● **The task**: Check each line of the listing below for the string "pixels", and copy the ones that have it.

● **Data entries**:
++++++

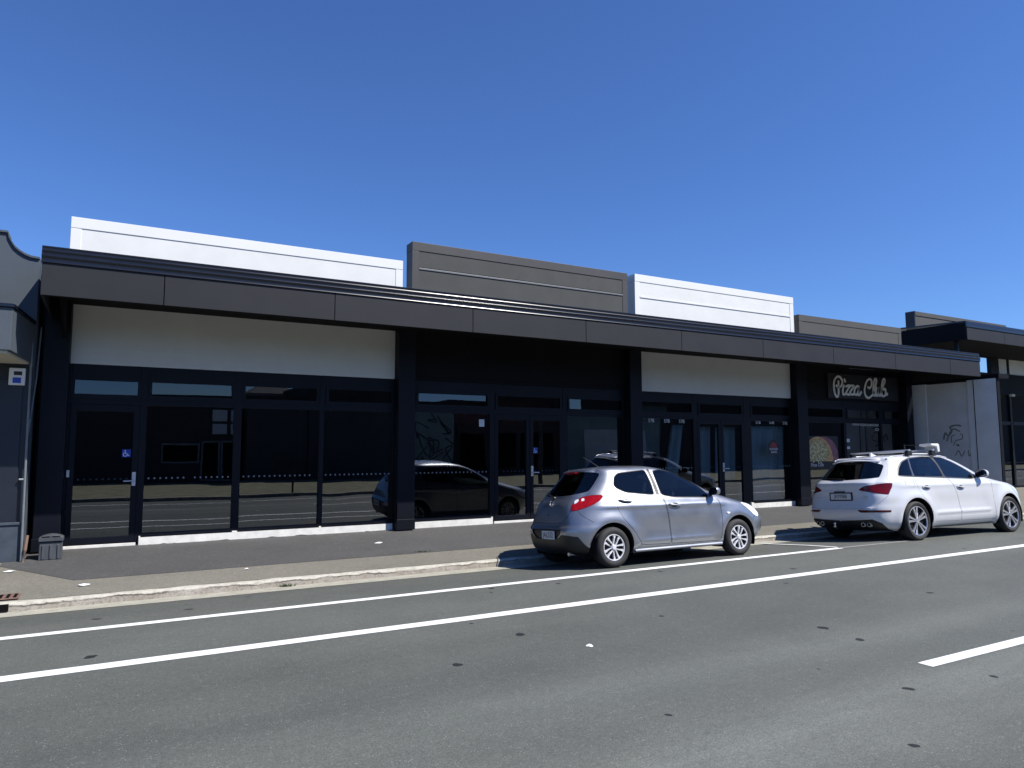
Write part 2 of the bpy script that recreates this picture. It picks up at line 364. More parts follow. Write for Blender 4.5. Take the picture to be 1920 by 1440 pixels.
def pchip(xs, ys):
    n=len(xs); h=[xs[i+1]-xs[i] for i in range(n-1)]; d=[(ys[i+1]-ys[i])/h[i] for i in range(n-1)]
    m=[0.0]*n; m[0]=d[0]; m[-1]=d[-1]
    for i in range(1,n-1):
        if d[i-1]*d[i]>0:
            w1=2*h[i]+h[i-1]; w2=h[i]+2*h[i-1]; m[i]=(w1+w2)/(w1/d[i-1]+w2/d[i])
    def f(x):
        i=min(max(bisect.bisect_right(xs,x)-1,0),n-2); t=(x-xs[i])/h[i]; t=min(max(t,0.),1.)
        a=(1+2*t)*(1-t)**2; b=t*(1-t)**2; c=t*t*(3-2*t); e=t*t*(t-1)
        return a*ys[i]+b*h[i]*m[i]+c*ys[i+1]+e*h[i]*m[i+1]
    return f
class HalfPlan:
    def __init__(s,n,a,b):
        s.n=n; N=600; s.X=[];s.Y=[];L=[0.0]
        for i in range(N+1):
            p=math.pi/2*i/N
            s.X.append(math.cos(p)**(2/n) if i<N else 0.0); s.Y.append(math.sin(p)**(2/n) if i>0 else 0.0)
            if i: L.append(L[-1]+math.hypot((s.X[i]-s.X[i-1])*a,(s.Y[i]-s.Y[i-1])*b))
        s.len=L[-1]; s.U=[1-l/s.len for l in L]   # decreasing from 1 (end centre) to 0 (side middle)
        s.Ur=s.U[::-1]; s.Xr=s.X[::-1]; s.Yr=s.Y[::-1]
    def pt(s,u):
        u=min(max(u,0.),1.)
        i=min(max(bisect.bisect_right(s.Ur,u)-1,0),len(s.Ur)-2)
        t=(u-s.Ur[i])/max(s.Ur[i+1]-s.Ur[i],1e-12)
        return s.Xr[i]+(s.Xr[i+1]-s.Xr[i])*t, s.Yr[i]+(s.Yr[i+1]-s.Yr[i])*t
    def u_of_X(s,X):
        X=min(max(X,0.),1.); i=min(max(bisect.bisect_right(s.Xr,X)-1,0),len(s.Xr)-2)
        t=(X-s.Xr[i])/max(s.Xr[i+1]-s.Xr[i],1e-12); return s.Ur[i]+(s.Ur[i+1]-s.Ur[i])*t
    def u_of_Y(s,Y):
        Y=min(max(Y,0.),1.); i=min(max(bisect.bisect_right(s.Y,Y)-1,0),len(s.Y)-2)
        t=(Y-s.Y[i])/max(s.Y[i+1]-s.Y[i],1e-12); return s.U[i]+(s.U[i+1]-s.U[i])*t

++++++

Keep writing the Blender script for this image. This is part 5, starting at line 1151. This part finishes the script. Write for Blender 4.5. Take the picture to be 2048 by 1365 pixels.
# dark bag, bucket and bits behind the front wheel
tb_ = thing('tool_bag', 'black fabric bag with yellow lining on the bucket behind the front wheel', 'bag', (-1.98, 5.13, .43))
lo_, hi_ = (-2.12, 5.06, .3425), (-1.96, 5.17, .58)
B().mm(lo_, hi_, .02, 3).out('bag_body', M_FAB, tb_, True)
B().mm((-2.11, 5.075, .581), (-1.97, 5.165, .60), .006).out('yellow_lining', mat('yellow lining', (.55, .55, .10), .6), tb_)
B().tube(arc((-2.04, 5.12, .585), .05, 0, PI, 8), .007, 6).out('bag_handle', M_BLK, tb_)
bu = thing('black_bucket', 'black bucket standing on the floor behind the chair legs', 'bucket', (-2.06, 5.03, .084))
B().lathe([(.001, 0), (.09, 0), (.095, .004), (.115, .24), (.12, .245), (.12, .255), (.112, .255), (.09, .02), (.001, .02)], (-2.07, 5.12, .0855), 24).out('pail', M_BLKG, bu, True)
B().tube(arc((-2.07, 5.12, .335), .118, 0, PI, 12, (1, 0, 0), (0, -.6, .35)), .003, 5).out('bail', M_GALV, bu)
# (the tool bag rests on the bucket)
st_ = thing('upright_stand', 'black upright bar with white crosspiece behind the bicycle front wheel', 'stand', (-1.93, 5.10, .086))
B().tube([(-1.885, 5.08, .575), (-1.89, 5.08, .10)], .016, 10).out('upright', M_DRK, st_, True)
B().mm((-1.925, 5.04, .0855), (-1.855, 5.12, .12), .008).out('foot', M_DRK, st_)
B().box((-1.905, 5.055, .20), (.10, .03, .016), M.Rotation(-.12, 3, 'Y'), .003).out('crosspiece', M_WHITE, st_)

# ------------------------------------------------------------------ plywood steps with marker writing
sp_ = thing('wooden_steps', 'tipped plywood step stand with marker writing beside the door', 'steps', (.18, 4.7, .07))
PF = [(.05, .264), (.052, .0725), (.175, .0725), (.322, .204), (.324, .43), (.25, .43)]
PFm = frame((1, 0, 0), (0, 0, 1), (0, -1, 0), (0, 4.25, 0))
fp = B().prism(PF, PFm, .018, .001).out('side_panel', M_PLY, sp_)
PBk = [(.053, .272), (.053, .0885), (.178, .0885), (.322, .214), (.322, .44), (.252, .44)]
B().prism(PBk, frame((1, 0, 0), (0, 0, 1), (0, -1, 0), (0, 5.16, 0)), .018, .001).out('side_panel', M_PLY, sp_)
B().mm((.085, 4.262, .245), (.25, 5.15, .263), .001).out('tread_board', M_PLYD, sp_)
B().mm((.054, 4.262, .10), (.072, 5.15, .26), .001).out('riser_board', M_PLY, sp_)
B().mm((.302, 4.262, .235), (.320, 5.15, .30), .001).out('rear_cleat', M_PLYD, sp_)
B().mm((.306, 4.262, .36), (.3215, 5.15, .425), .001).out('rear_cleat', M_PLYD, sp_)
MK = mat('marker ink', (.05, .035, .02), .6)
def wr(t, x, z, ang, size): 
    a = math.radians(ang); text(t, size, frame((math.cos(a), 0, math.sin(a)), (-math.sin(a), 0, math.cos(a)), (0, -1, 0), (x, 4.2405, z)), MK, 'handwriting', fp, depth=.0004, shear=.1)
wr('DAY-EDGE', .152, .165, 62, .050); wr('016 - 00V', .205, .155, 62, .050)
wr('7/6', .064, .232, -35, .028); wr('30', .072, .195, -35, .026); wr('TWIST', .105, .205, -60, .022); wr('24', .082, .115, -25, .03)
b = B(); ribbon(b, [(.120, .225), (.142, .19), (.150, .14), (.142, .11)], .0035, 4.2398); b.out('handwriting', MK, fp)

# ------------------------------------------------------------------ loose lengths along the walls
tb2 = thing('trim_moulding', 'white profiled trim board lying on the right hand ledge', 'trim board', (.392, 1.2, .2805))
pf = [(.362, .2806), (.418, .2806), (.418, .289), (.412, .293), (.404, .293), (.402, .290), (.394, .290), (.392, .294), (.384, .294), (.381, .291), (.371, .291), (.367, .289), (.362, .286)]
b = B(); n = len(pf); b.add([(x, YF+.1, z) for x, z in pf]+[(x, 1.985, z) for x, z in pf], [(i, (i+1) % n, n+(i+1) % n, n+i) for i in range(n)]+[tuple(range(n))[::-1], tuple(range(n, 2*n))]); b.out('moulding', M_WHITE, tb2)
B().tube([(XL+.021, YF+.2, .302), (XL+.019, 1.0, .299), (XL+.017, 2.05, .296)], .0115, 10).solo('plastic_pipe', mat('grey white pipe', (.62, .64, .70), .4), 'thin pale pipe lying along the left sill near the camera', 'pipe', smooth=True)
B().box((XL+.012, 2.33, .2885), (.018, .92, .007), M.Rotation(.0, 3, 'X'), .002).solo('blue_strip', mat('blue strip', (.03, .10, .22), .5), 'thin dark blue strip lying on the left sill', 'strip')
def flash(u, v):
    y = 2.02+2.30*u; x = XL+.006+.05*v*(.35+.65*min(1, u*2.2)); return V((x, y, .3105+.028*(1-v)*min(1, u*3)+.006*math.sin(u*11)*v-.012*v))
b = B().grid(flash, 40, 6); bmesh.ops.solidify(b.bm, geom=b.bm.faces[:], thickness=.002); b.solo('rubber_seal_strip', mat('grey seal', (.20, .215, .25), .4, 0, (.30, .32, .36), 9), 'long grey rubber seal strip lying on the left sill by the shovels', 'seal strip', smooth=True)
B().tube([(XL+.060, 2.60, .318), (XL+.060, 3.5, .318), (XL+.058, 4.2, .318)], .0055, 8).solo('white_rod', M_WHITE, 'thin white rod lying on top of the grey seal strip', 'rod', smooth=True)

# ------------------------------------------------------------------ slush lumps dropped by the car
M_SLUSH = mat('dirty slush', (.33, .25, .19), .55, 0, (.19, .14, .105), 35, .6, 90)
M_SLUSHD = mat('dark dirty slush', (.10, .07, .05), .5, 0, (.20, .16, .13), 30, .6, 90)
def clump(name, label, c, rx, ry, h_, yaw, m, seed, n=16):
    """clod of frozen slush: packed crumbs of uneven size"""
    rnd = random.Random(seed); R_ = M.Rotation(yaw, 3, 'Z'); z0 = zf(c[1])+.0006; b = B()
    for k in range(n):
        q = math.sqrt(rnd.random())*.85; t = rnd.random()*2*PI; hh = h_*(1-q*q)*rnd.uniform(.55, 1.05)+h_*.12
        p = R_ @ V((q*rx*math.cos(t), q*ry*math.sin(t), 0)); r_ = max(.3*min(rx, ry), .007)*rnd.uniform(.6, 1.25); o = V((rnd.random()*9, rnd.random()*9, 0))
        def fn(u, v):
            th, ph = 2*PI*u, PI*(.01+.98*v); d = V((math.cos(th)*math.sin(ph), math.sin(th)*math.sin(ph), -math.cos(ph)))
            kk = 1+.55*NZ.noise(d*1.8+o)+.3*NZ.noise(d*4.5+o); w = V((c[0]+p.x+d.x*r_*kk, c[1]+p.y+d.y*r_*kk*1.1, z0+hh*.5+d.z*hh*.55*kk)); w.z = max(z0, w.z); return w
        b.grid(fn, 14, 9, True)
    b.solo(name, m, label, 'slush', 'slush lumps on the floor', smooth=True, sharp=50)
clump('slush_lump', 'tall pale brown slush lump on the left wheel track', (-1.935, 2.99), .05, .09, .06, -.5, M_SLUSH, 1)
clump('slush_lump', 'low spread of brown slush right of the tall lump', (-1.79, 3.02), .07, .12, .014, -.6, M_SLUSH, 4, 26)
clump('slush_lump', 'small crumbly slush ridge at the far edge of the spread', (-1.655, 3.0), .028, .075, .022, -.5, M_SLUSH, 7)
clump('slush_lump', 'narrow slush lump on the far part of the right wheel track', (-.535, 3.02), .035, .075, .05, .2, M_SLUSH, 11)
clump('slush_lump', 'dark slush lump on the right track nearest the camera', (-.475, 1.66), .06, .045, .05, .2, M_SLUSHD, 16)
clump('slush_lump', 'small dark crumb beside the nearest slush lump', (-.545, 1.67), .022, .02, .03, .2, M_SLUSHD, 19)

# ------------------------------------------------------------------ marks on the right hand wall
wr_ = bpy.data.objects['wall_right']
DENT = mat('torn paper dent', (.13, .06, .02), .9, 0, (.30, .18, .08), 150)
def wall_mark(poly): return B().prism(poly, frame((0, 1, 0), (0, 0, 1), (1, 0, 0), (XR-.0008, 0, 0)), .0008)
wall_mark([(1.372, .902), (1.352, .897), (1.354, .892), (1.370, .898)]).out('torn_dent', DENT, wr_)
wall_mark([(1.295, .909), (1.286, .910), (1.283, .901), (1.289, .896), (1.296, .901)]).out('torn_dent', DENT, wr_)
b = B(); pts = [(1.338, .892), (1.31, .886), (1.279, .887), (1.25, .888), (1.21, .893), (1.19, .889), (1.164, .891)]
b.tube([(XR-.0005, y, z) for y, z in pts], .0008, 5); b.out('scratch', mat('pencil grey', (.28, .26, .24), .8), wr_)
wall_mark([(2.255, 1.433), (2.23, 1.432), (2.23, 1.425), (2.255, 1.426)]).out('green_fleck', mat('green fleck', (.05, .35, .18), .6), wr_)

++++++

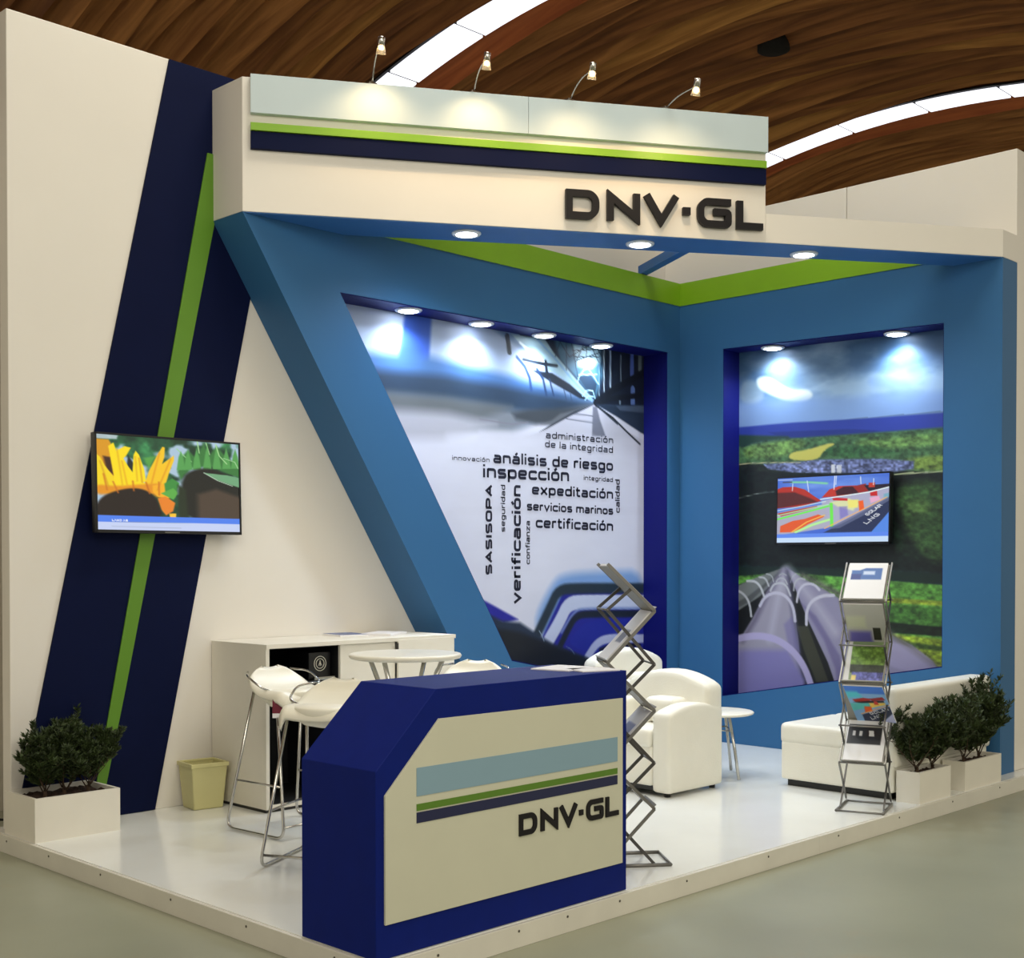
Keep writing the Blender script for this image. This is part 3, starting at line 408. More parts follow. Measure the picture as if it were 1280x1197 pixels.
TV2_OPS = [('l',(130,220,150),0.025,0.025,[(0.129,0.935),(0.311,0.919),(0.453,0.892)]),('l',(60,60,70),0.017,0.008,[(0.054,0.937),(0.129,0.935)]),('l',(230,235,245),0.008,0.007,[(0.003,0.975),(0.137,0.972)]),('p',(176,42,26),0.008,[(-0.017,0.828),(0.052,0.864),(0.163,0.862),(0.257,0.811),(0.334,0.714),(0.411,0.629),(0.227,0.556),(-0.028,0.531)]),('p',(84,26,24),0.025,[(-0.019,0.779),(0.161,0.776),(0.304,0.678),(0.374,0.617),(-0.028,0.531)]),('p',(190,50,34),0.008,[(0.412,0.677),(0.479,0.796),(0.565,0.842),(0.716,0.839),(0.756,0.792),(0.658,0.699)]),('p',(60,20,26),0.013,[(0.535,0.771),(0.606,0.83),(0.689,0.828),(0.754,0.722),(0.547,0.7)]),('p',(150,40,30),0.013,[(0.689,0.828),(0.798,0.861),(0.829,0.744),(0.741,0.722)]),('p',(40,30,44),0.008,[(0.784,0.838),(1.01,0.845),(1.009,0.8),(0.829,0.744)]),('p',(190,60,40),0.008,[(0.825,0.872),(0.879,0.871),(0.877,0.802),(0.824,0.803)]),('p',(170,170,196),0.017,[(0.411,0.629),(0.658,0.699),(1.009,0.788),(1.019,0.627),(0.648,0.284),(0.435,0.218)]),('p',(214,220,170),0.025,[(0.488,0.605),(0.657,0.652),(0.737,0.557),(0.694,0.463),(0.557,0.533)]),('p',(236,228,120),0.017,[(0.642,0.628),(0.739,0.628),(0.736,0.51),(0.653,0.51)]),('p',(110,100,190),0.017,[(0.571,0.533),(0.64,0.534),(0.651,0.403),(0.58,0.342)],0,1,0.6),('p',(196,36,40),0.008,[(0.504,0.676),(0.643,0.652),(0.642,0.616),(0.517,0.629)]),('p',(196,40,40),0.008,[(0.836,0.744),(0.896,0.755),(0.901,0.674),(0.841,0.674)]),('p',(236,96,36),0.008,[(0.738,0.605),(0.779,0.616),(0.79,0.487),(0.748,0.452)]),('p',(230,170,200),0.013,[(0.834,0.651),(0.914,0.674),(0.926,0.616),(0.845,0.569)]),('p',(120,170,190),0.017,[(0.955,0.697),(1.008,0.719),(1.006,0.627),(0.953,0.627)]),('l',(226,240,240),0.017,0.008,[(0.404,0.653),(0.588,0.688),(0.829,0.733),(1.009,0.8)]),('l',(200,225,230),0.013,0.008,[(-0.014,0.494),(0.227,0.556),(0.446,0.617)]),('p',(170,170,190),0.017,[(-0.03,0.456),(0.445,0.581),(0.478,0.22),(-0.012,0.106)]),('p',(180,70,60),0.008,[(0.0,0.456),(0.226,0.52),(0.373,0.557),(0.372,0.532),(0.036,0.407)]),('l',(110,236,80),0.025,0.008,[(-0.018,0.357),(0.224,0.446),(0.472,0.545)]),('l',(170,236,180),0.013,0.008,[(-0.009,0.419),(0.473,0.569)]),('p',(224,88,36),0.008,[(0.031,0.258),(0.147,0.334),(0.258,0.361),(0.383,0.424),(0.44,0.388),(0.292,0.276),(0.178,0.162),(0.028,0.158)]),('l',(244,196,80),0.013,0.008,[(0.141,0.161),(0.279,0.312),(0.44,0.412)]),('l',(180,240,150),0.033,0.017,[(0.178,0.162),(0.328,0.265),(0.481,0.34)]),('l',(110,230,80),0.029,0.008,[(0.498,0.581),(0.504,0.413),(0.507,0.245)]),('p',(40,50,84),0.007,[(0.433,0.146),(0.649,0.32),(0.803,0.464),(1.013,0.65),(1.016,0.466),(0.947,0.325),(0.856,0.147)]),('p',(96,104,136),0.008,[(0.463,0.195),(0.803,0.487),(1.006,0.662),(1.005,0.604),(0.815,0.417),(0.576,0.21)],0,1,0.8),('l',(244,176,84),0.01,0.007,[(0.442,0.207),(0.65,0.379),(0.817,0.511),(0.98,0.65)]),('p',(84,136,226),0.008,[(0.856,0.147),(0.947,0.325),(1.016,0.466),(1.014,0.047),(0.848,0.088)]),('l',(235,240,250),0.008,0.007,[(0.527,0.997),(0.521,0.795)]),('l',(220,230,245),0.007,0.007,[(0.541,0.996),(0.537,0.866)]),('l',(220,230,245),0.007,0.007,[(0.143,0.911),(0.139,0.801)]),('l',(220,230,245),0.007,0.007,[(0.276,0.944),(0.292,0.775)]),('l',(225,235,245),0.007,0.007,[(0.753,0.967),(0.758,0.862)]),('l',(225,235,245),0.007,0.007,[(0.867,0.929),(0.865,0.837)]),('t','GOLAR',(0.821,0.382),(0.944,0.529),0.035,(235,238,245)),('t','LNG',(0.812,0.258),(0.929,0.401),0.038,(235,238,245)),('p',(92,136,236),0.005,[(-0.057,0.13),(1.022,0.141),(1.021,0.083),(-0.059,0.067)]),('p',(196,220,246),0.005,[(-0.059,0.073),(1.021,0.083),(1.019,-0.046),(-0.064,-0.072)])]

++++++

● **Answer to this task**:
Write part 2 of the bpy script that recreates this picture. It picks up at line 364. More parts follow. Write for Blender 4.5. Take the picture to be 1920 by 1440 pixels.
Keep writing the Blender script for this image. This is part 5, starting at line 1151. This part finishes the script. Write for Blender 4.5. Take the picture to be 2048 by 1365 pixels.
Keep writing the Blender script for this image. This is part 3, starting at line 408. More parts follow. Measure the picture as if it were 1280x1197 pixels.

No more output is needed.